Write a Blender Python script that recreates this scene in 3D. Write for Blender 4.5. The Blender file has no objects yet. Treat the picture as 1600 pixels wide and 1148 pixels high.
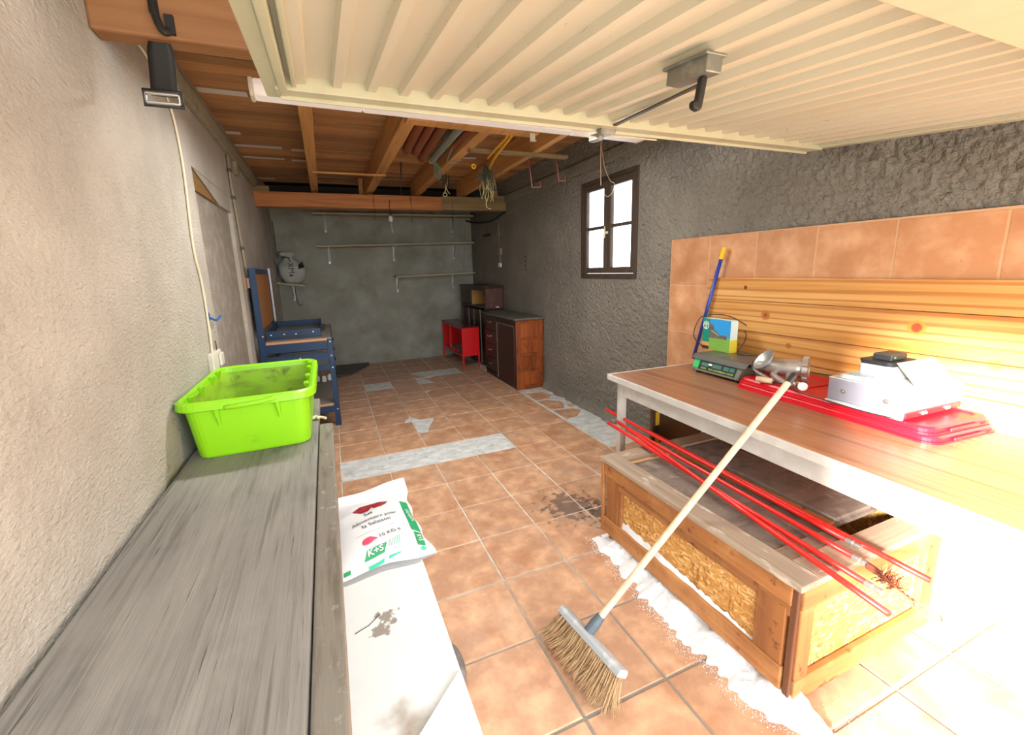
import bpy, bmesh, math, random
from mathutils import Vector, Matrix, noise
random.seed(7)
S = bpy.context.scene
COL = S.collection
R = math.radians

# ------------------------------------------------------------------ camera
cd = bpy.data.cameras.new('camera'); cam = bpy.data.objects.new('camera', cd); COL.objects.link(cam)
cd.sensor_width = 36; cd.lens = 656.617/1600*36
cd.shift_x = (800-776.80)/1600; cd.shift_y = (544.81-574)/1600
cd.clip_start = 0.02
CAMROWS = ((0.926289, 0.099713, -0.363380, -0.647093), (-0.375400, 0.160770, -0.912813, -2.655546), (-0.032599, 0.981942, 0.186352, 1.454342), (0.000000, 0.000000, 0.000000, 1.000000))
cam.matrix_world = Matrix(CAMROWS)
S.camera = cam

# ------------------------------------------------------------------ world, sun, exposure
S.view_settings.view_transform = 'Standard'; S.view_settings.look = 'None'
S.view_settings.exposure = 0.85; S.view_settings.gamma = 1.0; S.view_settings.use_curve_mapping = False
wd = bpy.data.worlds.new('overcast_sky'); S.world = wd; wd.use_nodes = True
bg = wd.node_tree.nodes['Background']; bg.inputs[0].default_value = (0.90, 0.96, 1.0, 1); bg.inputs[1].default_value = 4.2
sl = bpy.data.lights.new('hazy_sun', 'SUN'); sun = bpy.data.objects.new('hazy_sun', sl); COL.objects.link(sun)
sl.energy = 32.0; sl.angle = R(8); sl.color = (1.0, 0.96, 0.88)
sun.rotation_euler = Vector((1.0, 0.435, -0.315)).to_track_quat('-Z', 'Y').to_euler()
sun.location = (-4, -6, 5)

# ------------------------------------------------------------------ materials
def _n(t, typ, **kw):
    n = t.nodes.new(typ)
    for k, v in kw.items(): setattr(n, k, v)
    return n
def c3(h):
    h = h.lstrip('#'); v = [int(h[i:i+2], 16)/255 for i in (0, 2, 4)]
    return tuple(((x/12.92) if x <= .04045 else ((x+.055)/1.055)**2.4) for x in v) + (1,)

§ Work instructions
Quote, exactly and only, the lines from the first line of the data above through the line containing "R = math.radians". The pictures do not belong in it.

§ The reply
Write a Blender Python script that recreates this scene in 3D. Write for Blender 4.5. The Blender file has no objects yet. Treat the picture as 1600 pixels wide and 1148 pixels high.
import bpy, bmesh, math, random
from mathutils import Vector, Matrix, noise
random.seed(7)
S = bpy.context.scene
COL = S.collection
R = math.radians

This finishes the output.